My husband and I wrote our wedding vows. One of the things I said was, "What I bring to you today are certain promises. I will endeavor always to live by these promises, knowing that they are larger than me and will require a growing and a maturing beyond that which I now possess." For those of us who just won't settle, life is always a stretch.

If you want to be ready to bring in "The One," you must be willing to grow yourself beyond the person that you are today. Because the person you are now is the person who has created the experiences that you have already had. As they say in the twelve-step programs, "Our best thinking got us here." As such, your task is to grow yourself healthier and stronger in order to create a space for a remarkable love to enter your life. As long as we are acting out the wounds of our childhood and in reaction to the disappointments of our past, we will most likely remain frustrated and unfulfilled in our attempts to actualize love in our lives. However, once we have done the work to heal ourselves, it then becomes possible for us to bring the best of who we are to others. In return, we will draw in those who are willing and able to bring the best of who they are to us.
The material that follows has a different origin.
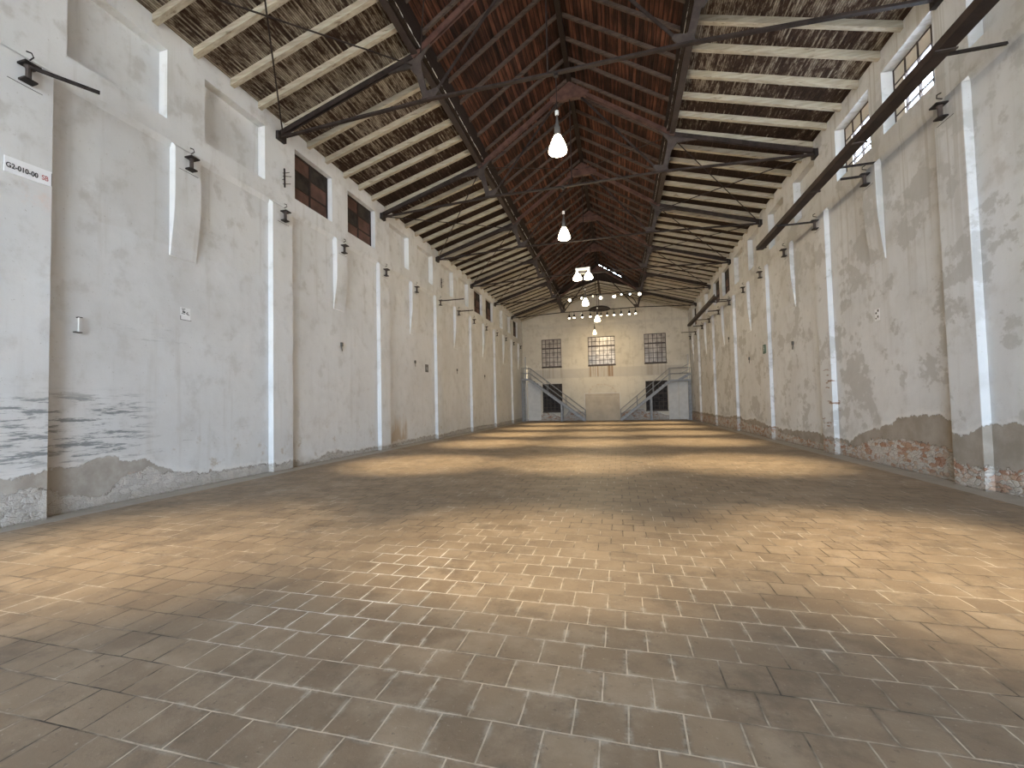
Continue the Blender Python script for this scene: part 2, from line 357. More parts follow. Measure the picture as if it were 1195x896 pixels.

At the very least, we will be able to distinguish early on those who can't or won't do this, knowing that, although this person might have "great potential," he or she is no one to open our hearts to.

In order to attract an extraordinary love and then preserve a relationship distinguished by respect and kindness, we must first face our fears and come to terms with our woundedness. We must cultivate our ability to fluidly express the characteristics of love in all of our encounters. For without choosing to grow ourselves in this way, we will most likely have difficulty sustaining the love that does come into our lives. I invite you, therefore, to consciously take on expanding your capacity to love and be loved as a goal that you can call your own.

It's important to realize that we do not need to be with a partner in order to begin expanding our ability to give and receive love. We simply need the willingness to start by opening ourselves to the opportunities of love that surround us today.